Thursday, October 23, 2008

National Estate Planning Week

October 20 - 26th is National Estate Planning Week. All too often I hear people say, "I'm not a Kennedy, I do not need an estate plan!" Nothing could be farther from the truth. As I've said over and over at estate planning seminars, everyone over age 18 should take the time to complete estate planning documents. The reason, one word, control. If you don't take the time to state your wishes you are leaving decisions open for a government official or court to decide. Take control and complete some basic forms. To me estate planning is 3 things: planning for illness, death and taxes. ...none of which anyone can avoid. Learn more about National Estate Planning Week at www.napec.org

Tuesday, October 14, 2008

House Deeds and Children

In the past week I have had two clients ask me if they should add their child to the deed to their home so that they’ll inherit it when they die. Of course, the answer is it depends. But here are a few points I told them to consider when evaluating the option.
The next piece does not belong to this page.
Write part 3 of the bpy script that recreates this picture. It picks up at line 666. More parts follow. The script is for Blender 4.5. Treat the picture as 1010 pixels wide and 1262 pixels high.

First, if they already have a will or a trust ownership of the home will transfer according to the terms of the will or trust. In both cases the client’s wills gave the property to the children.

Second, adding a child to a home’s deed equates to giving the child(ren) a gift. If the gift is worth $12,000 or more, then the parent will be responsible for a gift tax.

Third, in Wisconsin a transfer fee would be owed to the Department of Revenue at the time the child(ren) was added to the deed.

And forth, gifting property transfers the parent’s cost basis to the child. If the property were inherited by the child the child would receive a step-up in cost basis, most likely minimizing future capital gains taxes the child would own if the property were sold after they took ownership.

After considering these points, neither client opted to add their child to the deed to their home. Curious as to why this question was coming up (after the will had already been done), both indicated that the idea had been posed to them by a title company. My guess is that in the slowing real estate market some companies are looking to drum up business. And if they are trying to push you into something, they are likely selling something you don’t need. As always, seek counsel from a neutral party before taking action.

Sunday, October 5, 2008

How Does a Divorce Impact A Will?

Under Wisconsin law, all provisions in a will that favor a former spouse or a former spouse’s relatives are automatically and fully revoked. However, it is still advisable to seek legal counsel following a divorce because a will only controls distribution of probate property. If you own non-probate property (property that has a completed beneficiary form), the beneficiary form controls distribution of the property, not the will.

Also, following a divorce it would be wise to update your powers of attorney for health care and or finance to reflect who should be making decisions if you are unable to.